# Start of Data extract

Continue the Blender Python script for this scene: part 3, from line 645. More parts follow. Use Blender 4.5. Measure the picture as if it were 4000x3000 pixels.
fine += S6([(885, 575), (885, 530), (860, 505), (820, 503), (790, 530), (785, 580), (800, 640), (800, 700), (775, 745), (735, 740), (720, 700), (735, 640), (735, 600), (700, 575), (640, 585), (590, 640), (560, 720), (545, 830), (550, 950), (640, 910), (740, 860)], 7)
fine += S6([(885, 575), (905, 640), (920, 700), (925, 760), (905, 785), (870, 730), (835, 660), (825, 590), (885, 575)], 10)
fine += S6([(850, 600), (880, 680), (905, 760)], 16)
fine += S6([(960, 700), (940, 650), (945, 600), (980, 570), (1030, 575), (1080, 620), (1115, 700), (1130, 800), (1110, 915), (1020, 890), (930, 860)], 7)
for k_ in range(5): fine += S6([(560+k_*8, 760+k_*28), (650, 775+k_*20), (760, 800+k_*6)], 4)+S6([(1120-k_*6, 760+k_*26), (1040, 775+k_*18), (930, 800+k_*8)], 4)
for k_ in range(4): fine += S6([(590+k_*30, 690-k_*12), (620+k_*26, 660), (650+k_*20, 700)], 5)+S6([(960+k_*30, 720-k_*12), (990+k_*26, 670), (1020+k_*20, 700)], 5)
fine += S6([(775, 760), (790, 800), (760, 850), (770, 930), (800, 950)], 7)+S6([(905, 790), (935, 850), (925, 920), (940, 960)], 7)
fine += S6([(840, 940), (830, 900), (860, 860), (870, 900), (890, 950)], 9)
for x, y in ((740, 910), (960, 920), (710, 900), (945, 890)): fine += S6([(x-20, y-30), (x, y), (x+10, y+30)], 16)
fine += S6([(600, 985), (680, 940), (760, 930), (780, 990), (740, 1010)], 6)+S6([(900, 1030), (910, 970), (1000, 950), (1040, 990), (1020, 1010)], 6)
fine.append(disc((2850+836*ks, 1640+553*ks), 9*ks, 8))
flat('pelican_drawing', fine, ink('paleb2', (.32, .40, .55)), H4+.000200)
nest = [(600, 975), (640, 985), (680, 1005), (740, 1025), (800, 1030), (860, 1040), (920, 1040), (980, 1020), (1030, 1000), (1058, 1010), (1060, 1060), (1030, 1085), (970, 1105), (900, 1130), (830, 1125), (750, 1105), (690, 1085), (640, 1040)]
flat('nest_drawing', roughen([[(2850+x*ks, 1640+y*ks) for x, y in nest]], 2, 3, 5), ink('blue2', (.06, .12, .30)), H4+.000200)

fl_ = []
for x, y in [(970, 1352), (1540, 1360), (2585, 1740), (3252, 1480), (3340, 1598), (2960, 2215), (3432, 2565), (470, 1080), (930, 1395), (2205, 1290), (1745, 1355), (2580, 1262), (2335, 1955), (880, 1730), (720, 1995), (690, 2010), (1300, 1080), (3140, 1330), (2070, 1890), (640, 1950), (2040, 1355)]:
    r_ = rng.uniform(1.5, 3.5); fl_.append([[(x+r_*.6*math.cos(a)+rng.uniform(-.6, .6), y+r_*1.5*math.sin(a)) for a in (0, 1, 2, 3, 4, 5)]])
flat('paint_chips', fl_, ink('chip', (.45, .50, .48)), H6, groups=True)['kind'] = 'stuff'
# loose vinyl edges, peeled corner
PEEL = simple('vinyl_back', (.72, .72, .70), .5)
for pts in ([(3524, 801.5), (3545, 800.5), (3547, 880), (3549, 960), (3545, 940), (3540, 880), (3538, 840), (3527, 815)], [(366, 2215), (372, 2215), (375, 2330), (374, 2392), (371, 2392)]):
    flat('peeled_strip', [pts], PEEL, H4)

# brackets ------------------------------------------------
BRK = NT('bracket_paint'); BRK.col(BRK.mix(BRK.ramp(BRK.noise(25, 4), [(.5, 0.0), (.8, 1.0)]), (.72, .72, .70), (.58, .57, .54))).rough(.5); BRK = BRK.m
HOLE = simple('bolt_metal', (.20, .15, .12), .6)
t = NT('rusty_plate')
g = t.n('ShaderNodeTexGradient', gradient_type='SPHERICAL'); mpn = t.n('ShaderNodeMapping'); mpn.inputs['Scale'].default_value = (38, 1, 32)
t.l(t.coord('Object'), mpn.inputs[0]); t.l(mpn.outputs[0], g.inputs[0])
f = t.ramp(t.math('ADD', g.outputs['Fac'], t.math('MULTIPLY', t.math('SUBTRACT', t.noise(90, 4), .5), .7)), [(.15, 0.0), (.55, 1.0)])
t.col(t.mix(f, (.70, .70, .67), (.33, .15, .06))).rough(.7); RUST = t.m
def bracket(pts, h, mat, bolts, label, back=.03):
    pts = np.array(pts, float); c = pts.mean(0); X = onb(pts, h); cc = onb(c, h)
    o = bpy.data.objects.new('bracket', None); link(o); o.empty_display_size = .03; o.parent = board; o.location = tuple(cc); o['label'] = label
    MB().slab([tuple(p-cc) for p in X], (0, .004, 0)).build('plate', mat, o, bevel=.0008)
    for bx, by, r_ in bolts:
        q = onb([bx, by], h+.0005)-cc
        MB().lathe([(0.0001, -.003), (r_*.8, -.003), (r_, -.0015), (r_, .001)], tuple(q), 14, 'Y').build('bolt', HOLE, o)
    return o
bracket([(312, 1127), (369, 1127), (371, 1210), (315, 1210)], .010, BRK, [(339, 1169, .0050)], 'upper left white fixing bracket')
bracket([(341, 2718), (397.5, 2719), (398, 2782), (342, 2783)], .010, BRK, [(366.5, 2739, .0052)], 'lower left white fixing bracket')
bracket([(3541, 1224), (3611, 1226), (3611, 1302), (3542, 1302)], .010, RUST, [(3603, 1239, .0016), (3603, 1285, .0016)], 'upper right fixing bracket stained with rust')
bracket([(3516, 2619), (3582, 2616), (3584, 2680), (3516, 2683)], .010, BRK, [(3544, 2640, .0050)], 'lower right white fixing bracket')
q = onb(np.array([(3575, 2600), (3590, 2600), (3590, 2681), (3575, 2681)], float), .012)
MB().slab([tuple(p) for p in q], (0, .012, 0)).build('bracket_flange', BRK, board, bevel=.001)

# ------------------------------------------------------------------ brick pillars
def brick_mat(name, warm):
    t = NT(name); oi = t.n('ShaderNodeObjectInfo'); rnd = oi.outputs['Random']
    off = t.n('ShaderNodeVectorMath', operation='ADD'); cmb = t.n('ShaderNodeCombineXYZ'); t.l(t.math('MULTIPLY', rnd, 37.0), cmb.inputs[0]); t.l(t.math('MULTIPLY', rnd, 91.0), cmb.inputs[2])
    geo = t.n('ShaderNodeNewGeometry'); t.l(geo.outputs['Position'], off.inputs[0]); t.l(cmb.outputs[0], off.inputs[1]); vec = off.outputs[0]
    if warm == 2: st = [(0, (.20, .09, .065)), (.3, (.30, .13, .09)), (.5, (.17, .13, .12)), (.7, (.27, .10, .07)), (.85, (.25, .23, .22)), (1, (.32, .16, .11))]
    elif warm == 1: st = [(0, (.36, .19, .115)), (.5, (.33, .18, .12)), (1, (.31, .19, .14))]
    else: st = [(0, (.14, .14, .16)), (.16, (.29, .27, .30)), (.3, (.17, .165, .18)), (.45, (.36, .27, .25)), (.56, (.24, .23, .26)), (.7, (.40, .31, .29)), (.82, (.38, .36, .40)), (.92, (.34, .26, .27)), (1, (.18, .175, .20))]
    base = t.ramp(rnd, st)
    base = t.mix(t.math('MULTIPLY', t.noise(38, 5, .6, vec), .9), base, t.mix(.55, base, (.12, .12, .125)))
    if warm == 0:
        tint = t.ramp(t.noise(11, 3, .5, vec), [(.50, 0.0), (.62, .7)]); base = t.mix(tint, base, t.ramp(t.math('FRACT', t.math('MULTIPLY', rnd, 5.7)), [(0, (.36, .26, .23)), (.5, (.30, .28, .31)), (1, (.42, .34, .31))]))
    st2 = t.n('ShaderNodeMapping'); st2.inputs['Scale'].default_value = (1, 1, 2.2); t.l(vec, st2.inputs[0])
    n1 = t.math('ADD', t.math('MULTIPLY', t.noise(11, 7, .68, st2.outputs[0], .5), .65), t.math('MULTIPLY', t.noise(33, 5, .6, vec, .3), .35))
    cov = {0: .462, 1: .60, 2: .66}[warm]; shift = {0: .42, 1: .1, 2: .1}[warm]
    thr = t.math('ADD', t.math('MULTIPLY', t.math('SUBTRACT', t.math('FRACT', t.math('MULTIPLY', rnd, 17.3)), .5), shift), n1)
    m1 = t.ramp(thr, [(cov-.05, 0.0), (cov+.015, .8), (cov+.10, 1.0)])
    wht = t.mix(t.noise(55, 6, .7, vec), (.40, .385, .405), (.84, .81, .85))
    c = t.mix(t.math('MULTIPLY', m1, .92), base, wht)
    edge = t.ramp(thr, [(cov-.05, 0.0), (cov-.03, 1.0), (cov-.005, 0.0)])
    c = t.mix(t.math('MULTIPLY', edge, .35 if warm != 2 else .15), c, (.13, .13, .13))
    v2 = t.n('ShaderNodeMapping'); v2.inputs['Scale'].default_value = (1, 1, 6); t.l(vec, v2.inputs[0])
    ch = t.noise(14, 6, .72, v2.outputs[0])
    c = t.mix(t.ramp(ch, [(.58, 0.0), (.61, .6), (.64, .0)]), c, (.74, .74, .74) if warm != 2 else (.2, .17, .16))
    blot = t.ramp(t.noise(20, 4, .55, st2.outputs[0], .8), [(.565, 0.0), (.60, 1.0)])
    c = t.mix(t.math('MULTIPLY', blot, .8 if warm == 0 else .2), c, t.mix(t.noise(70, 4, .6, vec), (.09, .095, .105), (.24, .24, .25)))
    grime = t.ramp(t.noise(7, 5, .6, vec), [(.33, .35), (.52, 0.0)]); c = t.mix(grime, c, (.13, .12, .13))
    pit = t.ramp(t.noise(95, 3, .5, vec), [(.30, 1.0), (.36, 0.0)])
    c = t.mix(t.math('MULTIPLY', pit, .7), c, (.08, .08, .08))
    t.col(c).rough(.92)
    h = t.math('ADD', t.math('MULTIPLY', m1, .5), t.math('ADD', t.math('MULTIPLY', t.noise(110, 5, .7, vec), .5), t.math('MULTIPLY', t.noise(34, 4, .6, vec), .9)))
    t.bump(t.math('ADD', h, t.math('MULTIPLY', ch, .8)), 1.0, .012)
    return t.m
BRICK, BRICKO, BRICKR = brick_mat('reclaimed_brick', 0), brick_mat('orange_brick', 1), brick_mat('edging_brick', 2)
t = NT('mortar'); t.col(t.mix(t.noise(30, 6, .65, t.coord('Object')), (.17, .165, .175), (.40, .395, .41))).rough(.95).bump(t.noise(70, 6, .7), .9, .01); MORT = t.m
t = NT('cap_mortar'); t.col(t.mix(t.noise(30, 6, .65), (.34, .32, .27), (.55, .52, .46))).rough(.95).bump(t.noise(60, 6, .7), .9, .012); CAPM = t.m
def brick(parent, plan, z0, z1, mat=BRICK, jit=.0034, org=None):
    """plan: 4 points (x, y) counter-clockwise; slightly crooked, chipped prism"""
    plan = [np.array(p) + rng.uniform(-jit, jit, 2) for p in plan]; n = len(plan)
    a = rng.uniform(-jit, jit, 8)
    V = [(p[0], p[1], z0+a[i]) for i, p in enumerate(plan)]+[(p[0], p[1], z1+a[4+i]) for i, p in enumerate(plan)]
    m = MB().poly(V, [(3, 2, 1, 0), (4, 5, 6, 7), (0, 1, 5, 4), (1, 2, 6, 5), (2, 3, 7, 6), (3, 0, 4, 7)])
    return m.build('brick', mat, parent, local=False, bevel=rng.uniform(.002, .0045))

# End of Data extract

Give back exactly the material above from its opening line to the line bearing "flat('nest_drawing', roughen([[(2850+x*ks, 1640+y*ks)".

→ **Exercise output**:
Continue the Blender Python script for this scene: part 3, from line 645. More parts follow. Use Blender 4.5. Measure the picture as if it were 4000x3000 pixels.
fine += S6([(885, 575), (885, 530), (860, 505), (820, 503), (790, 530), (785, 580), (800, 640), (800, 700), (775, 745), (735, 740), (720, 700), (735, 640), (735, 600), (700, 575), (640, 585), (590, 640), (560, 720), (545, 830), (550, 950), (640, 910), (740, 860)], 7)
fine += S6([(885, 575), (905, 640), (920, 700), (925, 760), (905, 785), (870, 730), (835, 660), (825, 590), (885, 575)], 10)
fine += S6([(850, 600), (880, 680), (905, 760)], 16)
fine += S6([(960, 700), (940, 650), (945, 600), (980, 570), (1030, 575), (1080, 620), (1115, 700), (1130, 800), (1110, 915), (1020, 890), (930, 860)], 7)
for k_ in range(5): fine += S6([(560+k_*8, 760+k_*28), (650, 775+k_*20), (760, 800+k_*6)], 4)+S6([(1120-k_*6, 760+k_*26), (1040, 775+k_*18), (930, 800+k_*8)], 4)
for k_ in range(4): fine += S6([(590+k_*30, 690-k_*12), (620+k_*26, 660), (650+k_*20, 700)], 5)+S6([(960+k_*30, 720-k_*12), (990+k_*26, 670), (1020+k_*20, 700)], 5)
fine += S6([(775, 760), (790, 800), (760, 850), (770, 930), (800, 950)], 7)+S6([(905, 790), (935, 850), (925, 920), (940, 960)], 7)
fine += S6([(840, 940), (830, 900), (860, 860), (870, 900), (890, 950)], 9)
for x, y in ((740, 910), (960, 920), (710, 900), (945, 890)): fine += S6([(x-20, y-30), (x, y), (x+10, y+30)], 16)
fine += S6([(600, 985), (680, 940), (760, 930), (780, 990), (740, 1010)], 6)+S6([(900, 1030), (910, 970), (1000, 950), (1040, 990), (1020, 1010)], 6)
fine.append(disc((2850+836*ks, 1640+553*ks), 9*ks, 8))
flat('pelican_drawing', fine, ink('paleb2', (.32, .40, .55)), H4+.000200)
nest = [(600, 975), (640, 985), (680, 1005), (740, 1025), (800, 1030), (860, 1040), (920, 1040), (980, 1020), (1030, 1000), (1058, 1010), (1060, 1060), (1030, 1085), (970, 1105), (900, 1130), (830, 1125), (750, 1105), (690, 1085), (640, 1040)]
flat('nest_drawing', roughen([[(2850+x*ks, 1640+y*ks) for x, y in nest]], 2, 3, 5), ink('blue2', (.06, .12, .30)), H4+.000200)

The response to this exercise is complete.